Charlie Hebdo : 10 ans après l’attentat, quel avenir pour la caricature ?
"L'idée d'un dessin de presse, ce n'est pas uniquement de faire rire, c'est de provoquer la discussion, de stimuler la pensée". Et c’est ce à quoi s’attache Julien Sérignac, qui fut le directeur général de Charlie Hebdo entre 2017 et 2022. En ce mardi 7 janvier 2025, qui commémore les 10 ans après l'attentat djihadiste contre le magazine satirique à la suite de la publication de caricatures du prophète Mahomet, l'ancien directeur publie le livre : L'Art menacé du dessin de presse - Comment défendre la caricature dans une société fracturée ? aux éditions de l'Observatoire.

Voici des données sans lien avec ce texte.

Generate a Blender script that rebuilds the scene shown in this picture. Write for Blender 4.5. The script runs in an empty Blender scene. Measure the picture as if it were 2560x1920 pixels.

"De moins en moins de titres publient du dessin de presse"
Depuis les attentats, le constat est simple, la place du dessin d'actualité se réduit d'année en année dans les médias "y compris outre-Atlantique", pointe-t-il. "On a suivi la décision du New York Times, il y a quelques années, de ne plus publier de dessin de presse, explique-t-il. En France, on a de moins en moins de titres qui publient du dessin de presse". Et pourtant, selon un sondage de la Fondation Jean-Jaurès, réalisé avec l'Ifop et qui paraît aujourd’hui, "il y a plus de sept Français sur dix qui sont attachés au dessin de presse".
Charlie Hebdo, c'est 20 000 ventes par semaine, 30 000 abonnés, un journal plus connu que lu. Mais au-delà de la presse papier, il faut désormais aussi compter sur les réseaux sociaux et c’est peut-être là que le bât blesse. "Il y a toujours eu un noyau de lecteurs de Charlie Hebdo attachés à lire ce titre, mais il y a beaucoup plus de personnes qui découvrent les dessins ou les articles de Charlie Hebdo à travers le site ou les réseaux sociaux", souligne Julien Sérignac. "Les dessins circulent énormément sur les réseaux sociaux", or selon lui, pour bien comprendre un dessin, il faut en maîtriser les codes. "Il faut d'abord savoir le lire, l'observer, le regarder et comprendre tous les détails. Il faut également comprendre les références auxquelles ce dessin renvoie". Une pédagogie que l’association "Dessinez Créez Liberté" tente d’apporter aux lycéens pour qu’ils comprennent le dessin de presse et ne soient pas perdus "face à un dessin dont on a l'impression qu'il est raciste alors qu'il combat justement le racisme".
Une maison du dessin de presse pour ne pas oublier
Longtemps dans les cartons, l’idée d’une maison du dessin de presse, lancée en 2015 par François Hollande, alors président de la République, devrait enfin voir le jour en 2027. En 2020, Emmanuel Macron avait à son tour pris cet engagement. Un projet qui d’après Julien Sérignac nécessite "du courage politique". "Plus on avance et plus les étapes se concrétisent. Il y a un lieu maintenant qui est défini, il y a un projet autour de ce lieu. 2027 ce n'est pas dans si longtemps", se réjouit-il. Un lieu où, pour lui, les caricatures de Mahomet devraient être exposées : "C'est indispensable, si on ne montre pas l'objet qui a conduit à cet attentat, on passe à côté de la vocation de ce dessin."